- **THE TASK**
For each line below that includes the word "scene", make a copy.

- **GIVEN INFORMATION**
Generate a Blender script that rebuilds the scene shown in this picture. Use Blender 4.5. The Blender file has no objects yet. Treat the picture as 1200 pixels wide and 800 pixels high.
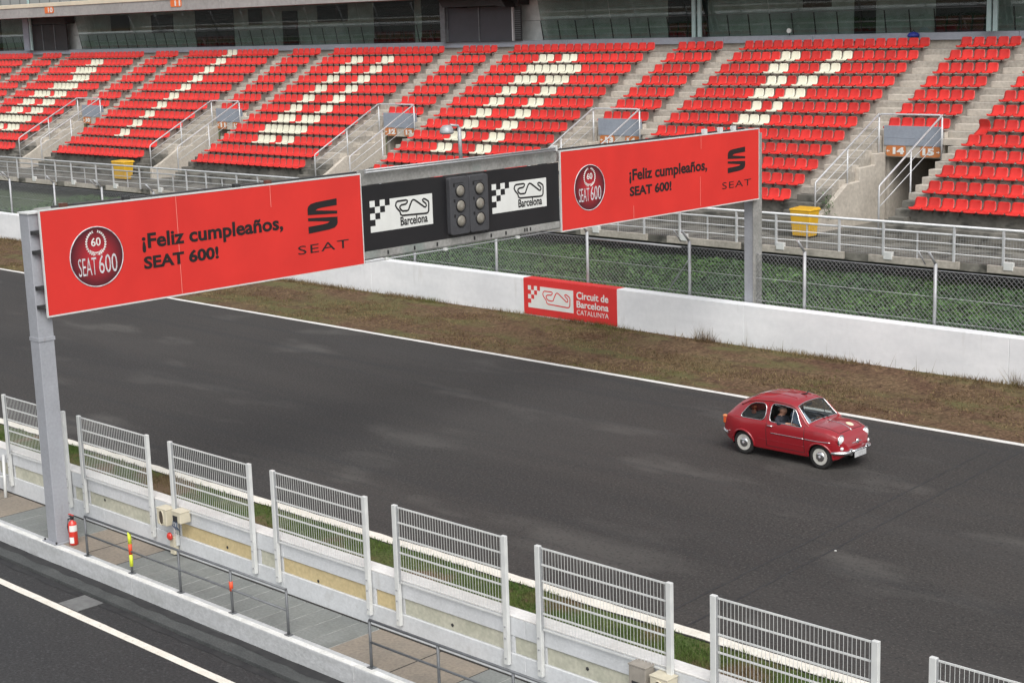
import bpy, bmesh, math, random
import numpy as np
from mathutils import Vector, Matrix, noise as mnoise
random.seed(7); rng = np.random.default_rng(7)
SC = bpy.context.scene
COL = SC.collection
R = math.radians

# ------------------------------------------------------------------ camera, sky, sun, exposure
cam_d = bpy.data.cameras.new("camera"); cam = bpy.data.objects.new("camera", cam_d); COL.objects.link(cam)
YAW, PITCH, ROLL, FPX, CAMH = -0.78267266, -0.1969108, -0.03099376, 1869.43, 9.557
f_ = Vector((math.sin(YAW)*math.cos(PITCH), math.cos(YAW)*math.cos(PITCH), math.sin(PITCH)))
r_ = Vector((math.cos(YAW), -math.sin(YAW), 0)); u_ = r_.cross(f_)
r2 = r_*math.cos(ROLL)+u_*math.sin(ROLL); u2 = -r_*math.sin(ROLL)+u_*math.cos(ROLL)
cam.matrix_world = Matrix(((r2.x, u2.x, -f_.x, 0), (r2.y, u2.y, -f_.y, 0), (r2.z, u2.z, -f_.z, CAMH), (0, 0, 0, 1)))
cam_d.sensor_fit = 'HORIZONTAL'; cam_d.sensor_width = 36; cam_d.lens = 36*FPX/1200
cam_d.clip_start = 0.1; cam_d.clip_end = 5000
SC.camera = cam

SUN_EL, SUN_AZ = R(50), R(127)
w = bpy.data.worlds.new("World"); SC.world = w; w.use_nodes = True
nt = w.node_tree; nt.nodes.clear()
sky = nt.nodes.new('ShaderNodeTexSky'); sky.sky_type = 'NISHITA'; sky.sun_disc = False
sky.sun_elevation = SUN_EL; sky.sun_rotation = SUN_AZ; sky.air_density = 1; sky.dust_density = 3; sky.ozone_density = 1
hs = nt.nodes.new('ShaderNodeHueSaturation'); hs.inputs['Saturation'].default_value = 0.22
bg = nt.nodes.new('ShaderNodeBackground'); bg.inputs['Strength'].default_value = 0.14
wo = nt.nodes.new('ShaderNodeOutputWorld')
nt.links.new(sky.outputs[0], hs.inputs['Color']); nt.links.new(hs.outputs[0], bg.inputs[0]); nt.links.new(bg.outputs[0], wo.inputs[0])
sl = bpy.data.lights.new("sun", 'SUN'); sl.energy = 1.5; sl.angle = R(45); sl.color = (1, .97, .93)
so = bpy.data.objects.new("sun", sl); COL.objects.link(so)
sd = Vector((math.sin(SUN_AZ)*math.cos(SUN_EL), math.cos(SUN_AZ)*math.cos(SUN_EL), math.sin(SUN_EL)))
so.rotation_euler = sd.to_track_quat('Z', 'Y').to_euler(); so.location = (0, 0, 60)
SC.view_settings.view_transform = 'Standard'; SC.view_settings.look = 'None'
SC.view_settings.exposure = 0.46; SC.view_settings.gamma = 1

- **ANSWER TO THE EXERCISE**
Generate a Blender script that rebuilds the scene shown in this picture. Use Blender 4.5. The Blender file has no objects yet. Treat the picture as 1200 pixels wide and 800 pixels high.
SC = bpy.context.scene